== Entries supplied ==
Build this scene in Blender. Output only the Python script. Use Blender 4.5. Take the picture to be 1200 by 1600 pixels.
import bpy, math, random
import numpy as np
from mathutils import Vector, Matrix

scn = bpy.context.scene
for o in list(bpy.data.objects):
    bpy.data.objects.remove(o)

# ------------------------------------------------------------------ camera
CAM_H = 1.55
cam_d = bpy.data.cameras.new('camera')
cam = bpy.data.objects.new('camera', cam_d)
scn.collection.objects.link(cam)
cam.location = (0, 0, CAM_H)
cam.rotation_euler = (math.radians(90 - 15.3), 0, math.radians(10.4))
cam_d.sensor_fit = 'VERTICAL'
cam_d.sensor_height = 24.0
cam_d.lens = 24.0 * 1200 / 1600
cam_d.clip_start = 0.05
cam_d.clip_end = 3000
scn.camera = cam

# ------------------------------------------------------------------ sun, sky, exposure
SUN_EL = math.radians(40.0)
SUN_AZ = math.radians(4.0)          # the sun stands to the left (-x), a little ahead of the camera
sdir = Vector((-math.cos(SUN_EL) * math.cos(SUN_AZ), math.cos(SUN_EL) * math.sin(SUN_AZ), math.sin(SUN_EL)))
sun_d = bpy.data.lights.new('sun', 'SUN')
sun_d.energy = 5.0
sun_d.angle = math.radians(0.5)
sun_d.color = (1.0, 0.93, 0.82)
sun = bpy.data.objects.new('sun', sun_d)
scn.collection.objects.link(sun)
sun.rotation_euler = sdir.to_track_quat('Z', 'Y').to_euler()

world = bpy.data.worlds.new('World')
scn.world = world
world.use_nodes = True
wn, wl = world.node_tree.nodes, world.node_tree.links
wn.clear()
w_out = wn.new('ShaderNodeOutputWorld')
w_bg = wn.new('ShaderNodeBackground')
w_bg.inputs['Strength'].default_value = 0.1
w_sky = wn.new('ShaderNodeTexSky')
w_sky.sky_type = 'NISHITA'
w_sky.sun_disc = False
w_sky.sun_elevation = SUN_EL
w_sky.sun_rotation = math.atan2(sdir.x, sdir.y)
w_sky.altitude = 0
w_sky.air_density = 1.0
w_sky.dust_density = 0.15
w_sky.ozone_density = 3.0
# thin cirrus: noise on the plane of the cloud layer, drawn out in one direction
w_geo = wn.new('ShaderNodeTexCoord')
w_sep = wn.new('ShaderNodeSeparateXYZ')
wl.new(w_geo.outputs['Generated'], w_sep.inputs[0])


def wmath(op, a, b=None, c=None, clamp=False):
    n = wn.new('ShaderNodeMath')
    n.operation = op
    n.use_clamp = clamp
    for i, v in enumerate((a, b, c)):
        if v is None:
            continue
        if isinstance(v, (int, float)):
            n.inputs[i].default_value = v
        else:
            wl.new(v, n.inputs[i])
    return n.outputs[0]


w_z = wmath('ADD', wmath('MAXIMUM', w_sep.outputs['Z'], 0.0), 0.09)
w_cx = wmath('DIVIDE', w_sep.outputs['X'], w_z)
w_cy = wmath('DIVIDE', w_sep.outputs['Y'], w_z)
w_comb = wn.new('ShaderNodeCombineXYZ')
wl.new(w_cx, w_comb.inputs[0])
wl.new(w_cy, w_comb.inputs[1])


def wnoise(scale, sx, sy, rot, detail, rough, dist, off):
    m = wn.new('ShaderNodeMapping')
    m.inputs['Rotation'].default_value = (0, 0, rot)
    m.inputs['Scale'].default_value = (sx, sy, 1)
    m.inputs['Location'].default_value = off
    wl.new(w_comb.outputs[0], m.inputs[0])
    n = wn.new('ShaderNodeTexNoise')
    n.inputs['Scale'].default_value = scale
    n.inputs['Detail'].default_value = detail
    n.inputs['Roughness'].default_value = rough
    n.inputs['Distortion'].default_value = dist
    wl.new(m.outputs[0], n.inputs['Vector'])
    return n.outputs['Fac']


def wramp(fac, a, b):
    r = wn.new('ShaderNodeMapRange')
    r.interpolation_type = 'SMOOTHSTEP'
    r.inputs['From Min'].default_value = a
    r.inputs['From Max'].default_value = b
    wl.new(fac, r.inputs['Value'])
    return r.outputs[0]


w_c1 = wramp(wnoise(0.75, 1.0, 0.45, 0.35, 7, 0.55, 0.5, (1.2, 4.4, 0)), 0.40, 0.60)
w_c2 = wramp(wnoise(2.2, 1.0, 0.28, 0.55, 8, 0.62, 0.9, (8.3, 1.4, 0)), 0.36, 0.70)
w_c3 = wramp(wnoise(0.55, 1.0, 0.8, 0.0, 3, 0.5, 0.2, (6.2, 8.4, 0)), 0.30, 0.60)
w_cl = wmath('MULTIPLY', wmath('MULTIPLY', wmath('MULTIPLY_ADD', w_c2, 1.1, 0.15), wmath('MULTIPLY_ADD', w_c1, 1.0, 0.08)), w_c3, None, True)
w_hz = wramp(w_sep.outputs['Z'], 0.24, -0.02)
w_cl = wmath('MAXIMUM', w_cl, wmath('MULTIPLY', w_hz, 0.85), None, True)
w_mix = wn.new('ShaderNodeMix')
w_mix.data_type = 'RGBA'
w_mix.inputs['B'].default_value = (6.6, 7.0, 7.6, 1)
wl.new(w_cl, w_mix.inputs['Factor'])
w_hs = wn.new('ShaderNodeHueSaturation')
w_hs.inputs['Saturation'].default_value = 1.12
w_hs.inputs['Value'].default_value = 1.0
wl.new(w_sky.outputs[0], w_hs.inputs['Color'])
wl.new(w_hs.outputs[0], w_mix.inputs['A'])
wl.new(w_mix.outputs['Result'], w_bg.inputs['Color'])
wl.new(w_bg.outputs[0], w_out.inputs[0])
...
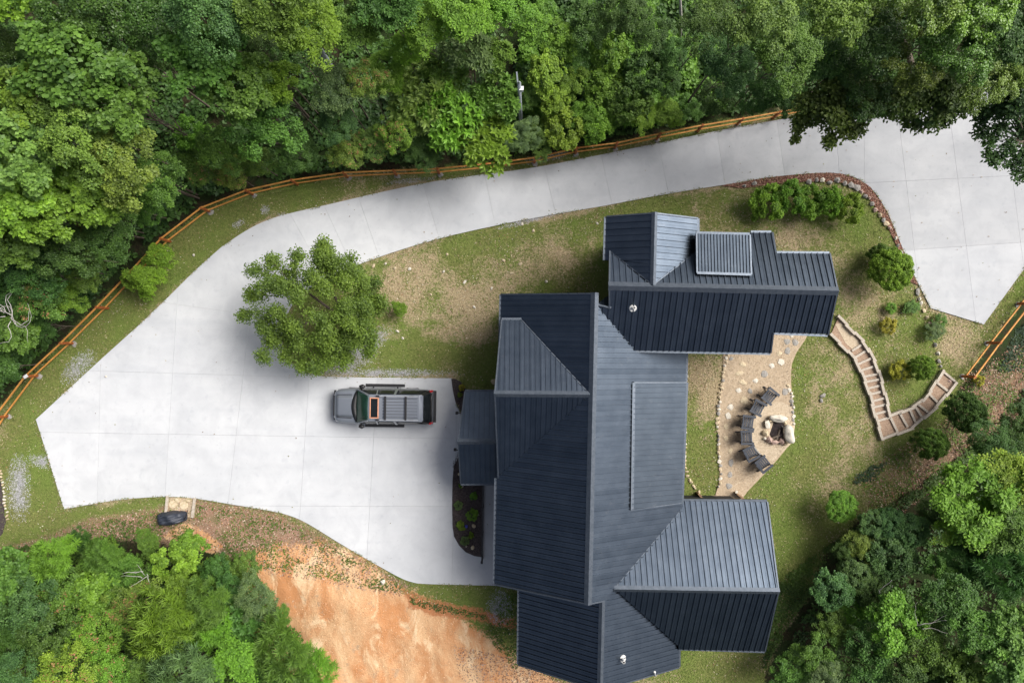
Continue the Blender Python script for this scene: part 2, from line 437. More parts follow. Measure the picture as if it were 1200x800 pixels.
* * *
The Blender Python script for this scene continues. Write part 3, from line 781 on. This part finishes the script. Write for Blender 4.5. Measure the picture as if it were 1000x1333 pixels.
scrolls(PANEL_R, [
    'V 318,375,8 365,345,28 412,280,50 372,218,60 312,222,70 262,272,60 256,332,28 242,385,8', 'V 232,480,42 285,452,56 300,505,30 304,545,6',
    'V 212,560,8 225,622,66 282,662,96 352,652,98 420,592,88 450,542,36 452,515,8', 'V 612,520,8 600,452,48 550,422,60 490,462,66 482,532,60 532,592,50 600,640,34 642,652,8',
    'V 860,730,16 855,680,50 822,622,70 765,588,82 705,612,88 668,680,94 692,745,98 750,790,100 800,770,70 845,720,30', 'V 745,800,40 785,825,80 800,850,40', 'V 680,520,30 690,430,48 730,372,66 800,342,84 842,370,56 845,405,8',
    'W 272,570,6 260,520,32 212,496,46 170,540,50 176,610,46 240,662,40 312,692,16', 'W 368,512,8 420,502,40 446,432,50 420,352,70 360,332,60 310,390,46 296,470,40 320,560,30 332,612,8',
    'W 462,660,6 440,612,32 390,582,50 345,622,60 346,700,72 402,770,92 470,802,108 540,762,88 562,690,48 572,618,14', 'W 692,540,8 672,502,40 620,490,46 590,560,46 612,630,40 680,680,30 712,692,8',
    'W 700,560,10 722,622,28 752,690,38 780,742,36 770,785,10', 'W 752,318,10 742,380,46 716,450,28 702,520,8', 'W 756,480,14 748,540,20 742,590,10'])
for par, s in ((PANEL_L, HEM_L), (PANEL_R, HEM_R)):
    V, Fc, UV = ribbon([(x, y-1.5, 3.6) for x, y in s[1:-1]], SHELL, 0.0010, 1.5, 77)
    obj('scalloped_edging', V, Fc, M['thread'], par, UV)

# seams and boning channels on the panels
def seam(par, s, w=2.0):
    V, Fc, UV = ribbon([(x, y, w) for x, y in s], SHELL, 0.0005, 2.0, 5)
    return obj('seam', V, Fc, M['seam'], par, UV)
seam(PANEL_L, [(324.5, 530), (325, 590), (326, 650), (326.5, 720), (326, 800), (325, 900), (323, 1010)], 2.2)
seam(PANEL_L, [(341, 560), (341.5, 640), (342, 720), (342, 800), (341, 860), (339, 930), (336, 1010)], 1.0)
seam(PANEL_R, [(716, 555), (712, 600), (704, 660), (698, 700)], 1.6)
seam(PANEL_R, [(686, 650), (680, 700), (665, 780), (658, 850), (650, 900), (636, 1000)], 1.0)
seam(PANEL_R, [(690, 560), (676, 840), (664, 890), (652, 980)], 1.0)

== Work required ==
Gather and copy every line of the data in which the string "part" is found.

== Exercise solution ==
Continue the Blender Python script for this scene: part 2, from line 437. More parts follow. Measure the picture as if it were 1200x800 pixels.
The Blender Python script for this scene continues. Write part 3, from line 781 on. This part finishes the script. Write for Blender 4.5. Measure the picture as if it were 1000x1333 pixels.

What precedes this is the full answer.